Do you get along with your parent(s)?
Yeah they're great.

who’s the first person in your a phonebook?
Oddly enough it's Alex. A friend I don't see anymore really.

Do you own anything by the brand name Coach?
What is this world coming to? I mean some days I just sit and really think about it when I drink a delicious Pepsi, or smell the fresh clean scent of Tide, or clean up big spills with Brawny.

Describe your room?
It is a dark nerd laboratory.

Describe your bed?
A very comfortable place to sleep.

Have you ever wanted to be a teacher?
For like 5 seconds. Then I wondered what the hell is wrong with me. I can barely talk to other people let alone mold minds. I did take an education class at one of my many colleges, where I kicked every kids ass at kick ball. Eat that little kid! Playground revenge and phyical sport domination is what I was serving on the playground that day.

Do you watch rob & big?
No but I hear those two words from females all the time.

Is there a show you can’t wait to come back on?
The Office. The wait for it's return is intensly awful. Stop being dicks NBC.

Ever been stuck in an elevator?
No, and I hope I never will. Pain for me would be trying to make small talk for 3 hours. Trapped next to stressed and freaked out people in a steel box is on the bottom of my list of things to do.

What do your cousins call you?
Probably my name? What kind of survey is this? Did you run out of decent questions to ask me? I am very dissapointed in you.

First thing you notice in the opposite sex?
Honestly, First I try to see how cool they are. Seconds, breasts.

Favorite physical feature on yourself?
I guess my hair could be cool, if I ever did anything with it. Jamie is a hair wizard.

Has anyone ever told you they like you more than a friend?
Life sometimes can be a dark bottomless pit.

What did you last eat?
Greatness. Or tuna, it's hard to remember.
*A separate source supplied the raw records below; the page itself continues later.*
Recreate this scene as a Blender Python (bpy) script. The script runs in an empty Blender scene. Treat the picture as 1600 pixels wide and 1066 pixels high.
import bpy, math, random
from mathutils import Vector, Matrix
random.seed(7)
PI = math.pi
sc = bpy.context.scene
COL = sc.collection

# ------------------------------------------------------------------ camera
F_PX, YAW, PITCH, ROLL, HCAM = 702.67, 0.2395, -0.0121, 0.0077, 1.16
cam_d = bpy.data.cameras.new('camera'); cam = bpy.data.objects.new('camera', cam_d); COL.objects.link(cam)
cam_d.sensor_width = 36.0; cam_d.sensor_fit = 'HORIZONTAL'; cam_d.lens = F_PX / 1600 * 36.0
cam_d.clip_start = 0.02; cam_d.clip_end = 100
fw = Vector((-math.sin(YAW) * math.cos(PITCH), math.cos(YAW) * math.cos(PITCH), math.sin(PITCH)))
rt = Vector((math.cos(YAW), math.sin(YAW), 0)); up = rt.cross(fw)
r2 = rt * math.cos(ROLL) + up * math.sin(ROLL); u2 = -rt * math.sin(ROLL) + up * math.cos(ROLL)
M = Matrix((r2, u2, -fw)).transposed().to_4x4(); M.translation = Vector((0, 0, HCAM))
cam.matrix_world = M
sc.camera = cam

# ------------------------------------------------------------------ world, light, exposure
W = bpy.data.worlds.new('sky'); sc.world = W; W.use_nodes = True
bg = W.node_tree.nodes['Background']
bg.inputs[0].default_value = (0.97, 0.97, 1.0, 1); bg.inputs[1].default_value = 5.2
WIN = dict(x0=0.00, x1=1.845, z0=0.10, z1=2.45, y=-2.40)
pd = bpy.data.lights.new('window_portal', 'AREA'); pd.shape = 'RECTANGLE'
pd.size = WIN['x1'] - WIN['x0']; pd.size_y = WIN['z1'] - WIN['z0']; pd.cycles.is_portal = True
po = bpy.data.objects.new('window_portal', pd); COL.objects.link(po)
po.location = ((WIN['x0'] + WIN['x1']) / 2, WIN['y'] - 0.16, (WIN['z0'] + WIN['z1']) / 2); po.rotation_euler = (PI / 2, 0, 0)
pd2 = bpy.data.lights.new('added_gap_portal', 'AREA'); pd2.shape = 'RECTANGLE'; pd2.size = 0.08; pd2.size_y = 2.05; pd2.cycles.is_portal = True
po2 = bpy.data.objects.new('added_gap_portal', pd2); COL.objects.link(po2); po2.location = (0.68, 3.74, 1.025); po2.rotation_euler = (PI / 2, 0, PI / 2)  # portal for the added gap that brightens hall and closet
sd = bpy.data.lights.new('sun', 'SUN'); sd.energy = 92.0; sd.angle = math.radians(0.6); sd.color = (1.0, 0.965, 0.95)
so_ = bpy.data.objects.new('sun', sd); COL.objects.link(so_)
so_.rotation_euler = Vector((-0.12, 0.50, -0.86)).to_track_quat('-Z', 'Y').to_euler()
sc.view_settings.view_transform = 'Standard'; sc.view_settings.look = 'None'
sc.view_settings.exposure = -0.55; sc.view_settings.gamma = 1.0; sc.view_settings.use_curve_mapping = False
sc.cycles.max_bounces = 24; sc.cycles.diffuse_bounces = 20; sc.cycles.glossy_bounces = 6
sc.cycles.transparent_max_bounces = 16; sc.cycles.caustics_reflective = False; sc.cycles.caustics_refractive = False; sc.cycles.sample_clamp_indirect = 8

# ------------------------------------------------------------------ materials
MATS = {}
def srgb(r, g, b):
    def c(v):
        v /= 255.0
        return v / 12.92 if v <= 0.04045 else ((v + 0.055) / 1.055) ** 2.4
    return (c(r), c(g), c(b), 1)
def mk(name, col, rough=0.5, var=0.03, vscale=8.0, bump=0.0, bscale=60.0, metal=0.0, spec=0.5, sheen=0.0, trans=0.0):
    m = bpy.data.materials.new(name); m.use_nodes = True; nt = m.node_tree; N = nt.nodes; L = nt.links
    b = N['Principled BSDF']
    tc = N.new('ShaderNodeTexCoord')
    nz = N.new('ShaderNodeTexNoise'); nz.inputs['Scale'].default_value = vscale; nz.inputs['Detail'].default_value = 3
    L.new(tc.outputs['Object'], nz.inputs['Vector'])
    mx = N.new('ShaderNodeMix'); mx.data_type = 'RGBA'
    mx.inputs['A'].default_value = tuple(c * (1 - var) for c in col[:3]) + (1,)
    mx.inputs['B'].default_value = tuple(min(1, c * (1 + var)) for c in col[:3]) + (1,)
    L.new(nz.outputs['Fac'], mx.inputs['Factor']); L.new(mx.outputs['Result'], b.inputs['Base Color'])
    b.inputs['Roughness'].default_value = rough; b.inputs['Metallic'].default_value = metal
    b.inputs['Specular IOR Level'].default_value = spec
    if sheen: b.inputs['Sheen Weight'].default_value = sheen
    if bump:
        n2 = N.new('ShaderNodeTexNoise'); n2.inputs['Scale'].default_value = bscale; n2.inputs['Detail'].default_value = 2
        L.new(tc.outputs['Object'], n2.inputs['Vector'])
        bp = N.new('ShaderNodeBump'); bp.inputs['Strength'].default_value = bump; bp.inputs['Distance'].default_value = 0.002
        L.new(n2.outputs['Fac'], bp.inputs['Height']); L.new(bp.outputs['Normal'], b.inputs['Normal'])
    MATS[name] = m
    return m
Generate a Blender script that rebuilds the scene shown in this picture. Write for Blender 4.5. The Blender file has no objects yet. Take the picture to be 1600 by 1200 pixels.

Own anything that says 'ecko' or 'ecko red'?
Does it look like I'm total douchebag? Well you really can't see me because your sitting at a computer looking at myspace. Trust me, not a douchebag.

Do you have any tattoos?
Nope, I'm as clean as the day I left the womb. Ah the womb, Gods oven.

Do you ever stop at dunkin donuts?
I haven't really been to one in 9 years. I used to make countless trips when I used hang with Ol' Jamie Grabo.

Do you like to wear sweatpants?
My informal pants are a magical middle man between sweatpants and pjs.

Obsessions?
I have my finger in many a pies.

Have you ever thought about getting your lip pierced?
I am also anti flesh bling.

Have you ever been arrested?
Affirmative. Awesome Lincoln Way put me in the tank for visiting teachers, saying I was tresspassing. So what were you in for? Murder, or seeing how Mr. Reiley was?